Через три недели в полдвенадцатого ночи ко мне явился человек, представившийся сотрудником УВД и отказавшийся назвать свою фамилию. Я, тем не менее, рассказал ему о происшествии. Он задал мне несколько вопросов, из которых я понял, что подозревают меня то ли в симуляции, то ли в том, что я сам на кого-то напал. На мой запрос в УВД относительно ночного посетителя я ответа не получил.

В больнице я отлежал месяц, потом неделю был на больничном дома. Ко мне приходили коллеги по работе. Один из них сказал: «Хулиганов не нашли, вот ежели бы избили Гребнева (тогдашний секретарь горкома), то нашли бы обязательно». Я согласился: «Конечно, нашли бы; может быть, и не тех, кто бил, но нашли бы».

Еще месяц я провел в областной больнице в Питере.
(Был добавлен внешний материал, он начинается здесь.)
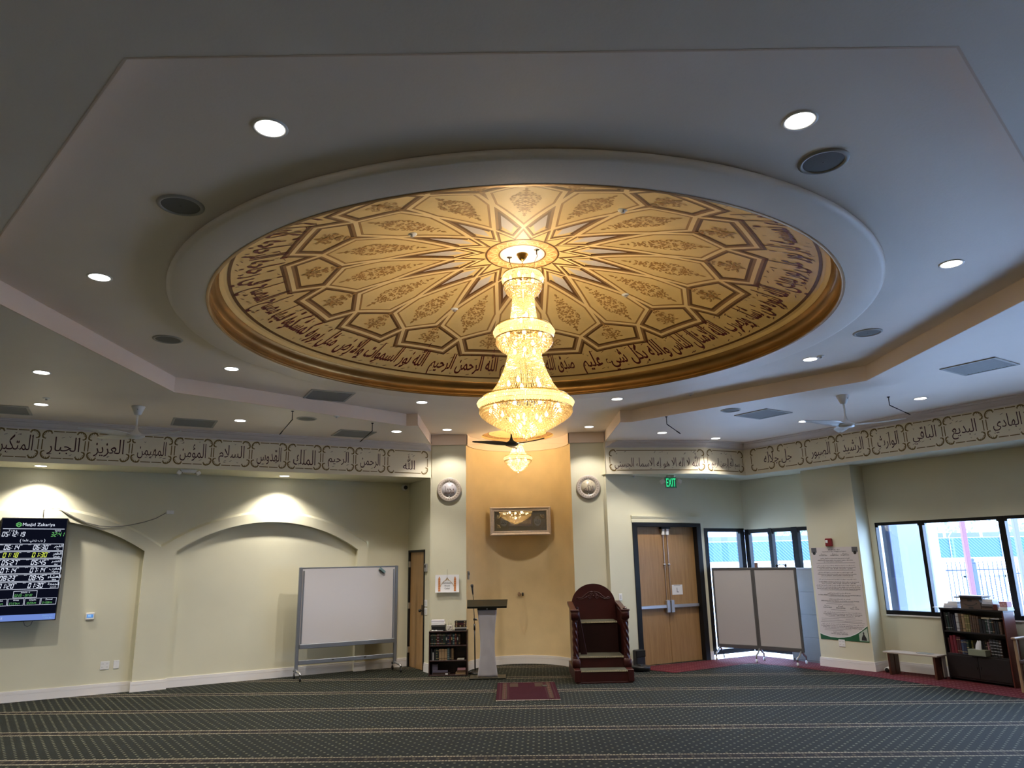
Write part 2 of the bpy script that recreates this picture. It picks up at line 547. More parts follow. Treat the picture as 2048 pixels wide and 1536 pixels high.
# columns either side of the prayer niche, their fascia caps
for nm, x0, x1 in (('wall_column_left', -1.45, -0.806), ('wall_column_right', 1.174, 1.82)):
    b = MB().use(cream)
    b.box(x0, x1, 13.72, 14.7, 0, ZL)
    b.use(fascia)
    b.box(x0 - 0.012, x1 + 0.012, 13.695, 14.7, ZL, ZT + 0.02)
    struct(b.build(nm))
b = MB().use(white_t)
for x0, x1 in ((-1.47, -0.806), (1.174, 1.84)):
    for z0, z1, t in ((0, 0.098, 0.020), (0.098, 0.104, 0.012), (0.104, 0.124, 0.018), (0.124, 0.129, 0.009), (0.129, 0.152, 0.013)):
        b.box(x0, x1, 13.72 - t, 13.73, z0, z1)
struct(b.build('baseboard_front', white_t))

# niche: half drum of ochre plaster with a fascia ring and a baseboard
NX, NY, NR = 0.184, 13.72, 0.99
b = MB().use(ochre)
b.lathe([(NR, 0), (NR, ZL)], 48, (NX, NY, 0), a0=0, a1=pi)
b.use(fascia)
b.lathe([(NR - 0.03, ZL - 0.001), (NR - 0.03, ZT)], 48, (NX, NY, 0), a0=0, a1=pi)
b.lathe([(NR, ZL), (NR - 0.03, ZL)], 48, (NX, NY, 0), a0=0, a1=pi)
struct(b.build('wall_niche', smooth=True))
b = MB().use(white_t)
b.lathe([(NR - .02, 0), (NR - .02, .098), (NR - .012, .098), (NR - .012, .104), (NR - .018, .104), (NR - .018, .124), (NR - .009, .124), (NR - .009, .129), (NR - .013, .129), (NR - .013, .152), (NR, .152)], 48, (NX, NY, 0), a0=0, a1=pi)
struct(b.build('baseboard_niche', white_t))

# wall with the double door and the first window
L1 = 3.436
b = MB().use(cream)
b.box(0, 0.552, 0, 0.2, 0, ZF); b.box(0.552, 2.241, 0, 0.2, 2.564, ZF); b.box(2.241, 2.328, 0, 0.2, 0, ZF); b.box(2.328, L1 + .02, 0, 0.2, 2.472, ZF)
b.box(0.54, 2.26, -0.018, 0.0, 2.575, 2.655); b.box(0.535, 2.265, -0.028, 0.0, 2.655, 2.675); b.box(0.53, 2.27, -0.036, 0.0, 2.675, 2.70)
struct(b.build('wall_right_door', cream, loc=(O_1[0], O_1[1], 0), rotz=A_1))
b = MB().use(white_t)
baseboard(b, 0.0, 0.55, 0); baseboard(b, 2.245, 2.33, 0)
struct(b.build('baseboard_right_door', white_t, loc=(O_1[0], O_1[1], 0), rotz=A_1))

# window wall, with the square pillar
b = MB().use(cream)
b.box(-0.02, 14.0, 0, 0.2, 2.44, ZF)
b.box(1.50, 2.787, 0, 0.2, 0, 2.44)
b.box(2.787, 13.2, 0, 0.2, 0, 0.90)
b.box(13.2, 14.0, 0, 0.2, 0, 2.44)
b.box(1.703, 2.685, -0.39, 0.0, 0, ZF)
struct(b.build('wall_window', cream, loc=(O_2[0], O_2[1], 0), rotz=A_2))
b = MB().use(white_t)
baseboard(b, 2.70, 13.2, 0)
for z0, z1, t in ((0, 0.098, 0.020), (0.098, 0.104, 0.012), (0.104, 0.124, 0.018), (0.124, 0.129, 0.009), (0.129, 0.152, 0.013)):
    b.box(1.703 - t, 2.685 + t, -0.39 - t, -0.38, z0, z1); b.box(2.68, 2.685 + t, -0.39, 0, z0, z1)
struct(b.build('baseboard_window', white_t, loc=(O_2[0], O_2[1], 0), rotz=A_2))
b = MB().use(white_t)
b.box(2.787, 13.2, -0.025, 0.05, 0.885, 0.905)
struct(b.build('trim_1', white_t, loc=(O_2[0], O_2[1], 0), rotz=A_2))

# back of the room, behind the photographer
b = MB().use(cream)
pts = [(-12.36, 8.61), (-4.8, -4.5), (10.5, -4.5), (12.78, 3.74)]
for p, q in zip(pts, pts[1:]): b.poly([(p[0], p[1], 0), (q[0], q[1], 0), (q[0], q[1], ZL), (p[0], p[1], ZL)])
struct(b.build('wall_back', cream))

# ------------------------------------------------------------------ ceilings
def circ(r, n=96, c=(CX, CY), ph=0.0): return [(c[0] + r * cos(2 * pi * k / n + ph), c[1] + r * sin(2 * pi * k / n + ph)) for k in range(n)]
OA = 4.4466; OT = OA * math.tan(pi / 8)
octo = [(CX - OT, CY - OA), (CX + OT, CY - OA), (CX + OA, CY - OT), (CX + OA, CY + OT), (CX + OT, CY + OA), (1.84, CY + OA), (1.84, 13.72), (-1.47, 13.72), (-1.47, CY + OA), (CX - OT, CY + OA), (CX - OA, CY + OT), (CX - OA, CY - OT)]
big = [(-13.5, 9.6), (-4.8, -4.6), (10.6, -4.6), (13.2, 3.8), (5.2, 15.6), (3.2, 15.2), (1.82, 14.2), (1.82, 13.71), (-1.45, 13.71), (-1.45, 14.3), (-2.4, 15.3)]
octh = [p if p[1] < 13.6 else (p[0], 13.69) for p in octo]
b = MB().use(ceil_m)
b.flat([big, octh], lambda x, y: (x, y, ZL))
b.poly([(-1.47, 13.69, ZL), (-1.45, 13.69, ZL), (-1.45, 13.75, ZL), (-1.47, 13.75, ZL)])
struct(b.build('ceiling_lower'))
b = MB().use(fascia)
path = octo[7:] + octo[:7]
for p, q in zip(path, path[1:]):
    b.poly([(p[0], p[1], ZL - 0.001), (q[0], q[1], ZL - 0.001), (q[0], q[1], ZT), (p[0], p[1], ZT)])
# square bead along the lower edge of the fascia
for p, q in zip(path, path[1:]):
    d = Vector((q[0] - p[0], q[1] - p[1], 0)).normalized(); n = Vector((-d.y, d.x, 0)) * 0.012
    A = [Vector((p[0], p[1], 0)), Vector((q[0], q[1], 0))]
    c = [A[0], A[1], A[1] + n, A[0] + n]
    for z in (ZL - 0.001, ZL + 0.014): b.poly([(v.x, v.y, z) for v in c])
    b.poly([(c[2].x, c[2].y, ZL - .001), (c[3].x, c[3].y, ZL - .001), (c[3].x, c[3].y, ZL + .014), (c[2].x, c[2].y, ZL + .014)])
struct(b.build('trim_2'))
MD = (0.184, 13.98)
b = MB().use(ceil_m)
outer = [(-4.4, 2.6), (4.8, 2.6), (4.8, 11.9), (1.9, 11.9), (1.9, 15.0), (-1.55, 15.0), (-1.55, 11.9), (-4.4, 11.9)]
b.flat([outer, circ(3.30), circ(0.70, 48, MD)], lambda x, y: (x, y, ZT))
struct(b.build('ceiling_tray'))
b = MB().use(ceil_m)
b.lathe([(3.05, ZR), (3.335, ZR), (3.358, ZR + .006), (3.374, ZR + .02), (3.38, ZR + .036), (3.374, ZR + .052), (3.358, ZR + .064), (3.34, ZT), (3.28, ZT + 0.01)], 160, (CX, CY, 0))
struct(b.build('ceiling_ring', smooth=True))

# left bulkhead with the painted frieze, its soffit and crown moulding
def crown(b, x0, x1, m0=0.0, m1=0.0):
    prof = [(0, 3.955), (-0.012, 3.955), (-0.016, 3.972), (-0.05, 3.985), (-0.085, 4.012), (-0.10, 4.03), (-0.15, 4.038), (-0.155, 4.052), (-0.185, 4.056), (-0.185, ZL)]
    for (y0, z0), (y1, z1) in zip(prof, prof[1:]):
        b.poly([(x0 - m0 * y0, y0, z0), (x1 + m1 * y0, y0, z0), (x1 + m1 * y1, y1, z1), (x0 - m0 * y1, y1, z1)])
    b.poly([(x0 - m0 * y, y, z) for y, z in prof] + [(x0, 0, ZL)])
    b.poly([(x1 + m1 * y, y, z) for y, z in prof] + [(x1, 0, ZL)])
b = MB().use(cream_f)
b.poly([(-13.0, 0, ZF), (0, 0, ZF), (0, 0, ZL), (-13.0, 0, ZL)])
fl_o = b.build('wall_frieze_left', cream_f, loc=(O_F[0], O_F[1], 0), rotz=A_F)
struct(fl_o)
b = MB().use(cream)
e = rotpt(O_F, A_F, -13.0, 0); w = rotpt(O_L, A_L, -12.0, 0.1); w0 = rotpt(O_L, A_L, 0.1, 0.1)
b.poly([(O_F[0], O_F[1], ZF), (e[0], e[1], ZF), (w[0], w[1], ZF), (w0[0], w0[1], ZF), (-1.40, 13.76, ZF)])
struct(b.build('ceiling_soffit_left'))
b = MB().use(crown_m)
crown(b, -13.0, -0.02, 0, 1.0)
struct(b.build('trim_3', loc=(O_F[0], O_F[1], 0), rotz=A_F))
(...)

Из окон этой больницы были видны прогулочные дворики Крестов. Я уже чувствовал себя неплохо и откликался на просьбы медсестер о помощи. Дело в том, что один из лифтов там в это время не работал, а оставшийся останавливался не на этажах, а между ними. Больных к этому лифту нужно было поднимать, а после лифта опускать на пол-этажа на каталке. Однажды сестрица попросила меня доставить в палату больного после операции. В лифте, кроме него, и нас находился старик лифтер. Заходя в кабину, он толкнул каталку так, что больной застонал, в ответ на замечание сестры снова толкнул, уже явно специально. Я разозлился: «Еще раз толкнешь — заработаю пятнадцать суток, но ты по морде получишь». Когда мы вышли из лифта, медсестра мне сказала: «Он работал в Крестах надзирателем, теперь на пенсии».

Как только я оказался в больнице, Иринка начала получать отовсюду письма. Спрашивали о состоянии, предлагали лекарства. Из Ленинграда ко мне приезжали друзья. И среди диссидентов, и на работе многие были уверены, что это происки ГБ. Я в это не верил. Генеральным секретарем уже был Горбачев, его заявление об общечеловеческих ценностях уже прозвучало. Не помню, кто высказал гипотезу о том, что это избиение может быть антигорбачевской провокацией КГБ. «Если это действительно так, — ответил я, — то тем более нельзя придавать этому случаю политический характер».

Только года через два я узнал от одной из работниц, что пьяный Никитин хвастал, как он мне отомстил.